▶ [Provided data]:
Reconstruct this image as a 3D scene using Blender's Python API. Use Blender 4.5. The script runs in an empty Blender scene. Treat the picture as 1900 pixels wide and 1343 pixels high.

...

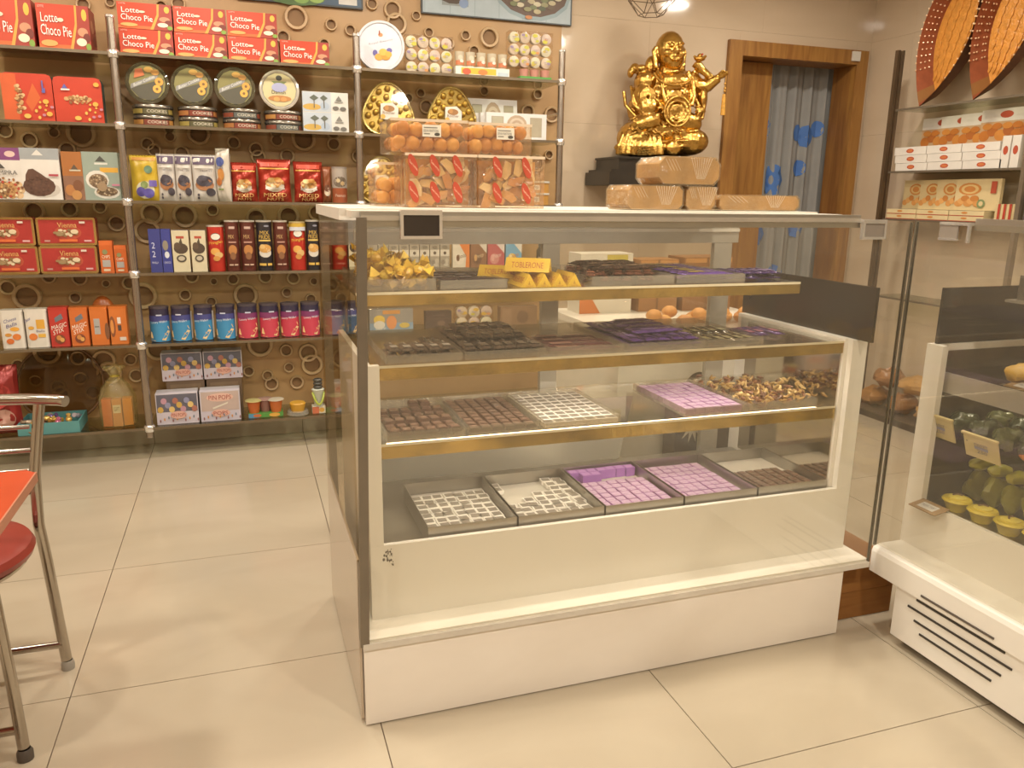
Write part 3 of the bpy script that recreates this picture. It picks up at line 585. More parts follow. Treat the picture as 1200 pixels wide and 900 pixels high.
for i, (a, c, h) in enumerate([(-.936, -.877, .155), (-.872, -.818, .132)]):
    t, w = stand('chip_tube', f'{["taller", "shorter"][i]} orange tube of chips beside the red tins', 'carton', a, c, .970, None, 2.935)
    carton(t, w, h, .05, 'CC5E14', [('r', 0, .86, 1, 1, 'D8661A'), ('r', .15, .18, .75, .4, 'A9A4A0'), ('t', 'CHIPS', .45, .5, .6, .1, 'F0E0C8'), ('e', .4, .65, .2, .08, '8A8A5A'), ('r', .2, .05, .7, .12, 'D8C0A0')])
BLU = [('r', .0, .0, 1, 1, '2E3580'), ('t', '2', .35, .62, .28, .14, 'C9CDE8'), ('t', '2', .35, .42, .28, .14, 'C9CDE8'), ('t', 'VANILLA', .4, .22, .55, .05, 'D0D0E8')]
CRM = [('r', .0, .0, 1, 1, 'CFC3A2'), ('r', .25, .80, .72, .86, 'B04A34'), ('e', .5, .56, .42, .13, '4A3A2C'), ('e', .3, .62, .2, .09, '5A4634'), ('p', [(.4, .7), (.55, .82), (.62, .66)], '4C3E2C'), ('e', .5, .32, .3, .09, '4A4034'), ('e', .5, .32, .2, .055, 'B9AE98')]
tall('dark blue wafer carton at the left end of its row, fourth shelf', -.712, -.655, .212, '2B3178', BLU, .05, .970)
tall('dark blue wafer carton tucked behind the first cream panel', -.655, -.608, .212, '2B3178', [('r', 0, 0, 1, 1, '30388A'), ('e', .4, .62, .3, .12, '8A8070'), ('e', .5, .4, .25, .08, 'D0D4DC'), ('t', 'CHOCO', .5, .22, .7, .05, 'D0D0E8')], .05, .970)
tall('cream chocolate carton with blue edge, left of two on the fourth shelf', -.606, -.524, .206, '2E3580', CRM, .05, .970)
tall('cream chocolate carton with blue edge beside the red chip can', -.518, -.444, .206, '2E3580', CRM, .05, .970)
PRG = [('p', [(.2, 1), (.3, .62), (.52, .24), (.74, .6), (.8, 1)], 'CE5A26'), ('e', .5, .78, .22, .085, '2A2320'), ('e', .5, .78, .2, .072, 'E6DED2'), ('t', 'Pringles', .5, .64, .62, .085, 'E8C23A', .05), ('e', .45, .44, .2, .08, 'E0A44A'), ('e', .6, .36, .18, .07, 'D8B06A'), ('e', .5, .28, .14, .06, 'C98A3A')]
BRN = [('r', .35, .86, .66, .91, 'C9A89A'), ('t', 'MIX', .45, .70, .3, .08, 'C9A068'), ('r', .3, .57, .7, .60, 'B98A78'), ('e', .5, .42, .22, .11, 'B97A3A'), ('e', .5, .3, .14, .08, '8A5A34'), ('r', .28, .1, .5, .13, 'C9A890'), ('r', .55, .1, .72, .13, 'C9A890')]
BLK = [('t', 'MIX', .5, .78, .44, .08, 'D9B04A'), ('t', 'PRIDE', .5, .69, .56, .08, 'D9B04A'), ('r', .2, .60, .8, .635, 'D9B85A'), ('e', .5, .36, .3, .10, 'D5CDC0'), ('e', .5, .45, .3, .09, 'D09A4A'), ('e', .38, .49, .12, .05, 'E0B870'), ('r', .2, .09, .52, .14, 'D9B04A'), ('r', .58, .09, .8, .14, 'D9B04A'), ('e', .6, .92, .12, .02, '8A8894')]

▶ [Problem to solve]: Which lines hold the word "picture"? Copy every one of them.

▶ [Output below]:
Reconstruct this image as a 3D scene using Blender's Python API. Use Blender 4.5. The script runs in an empty Blender scene. Treat the picture as 1900 pixels wide and 1343 pixels high.
Write part 3 of the bpy script that recreates this picture. It picks up at line 585. More parts follow. Treat the picture as 1200 pixels wide and 900 pixels high.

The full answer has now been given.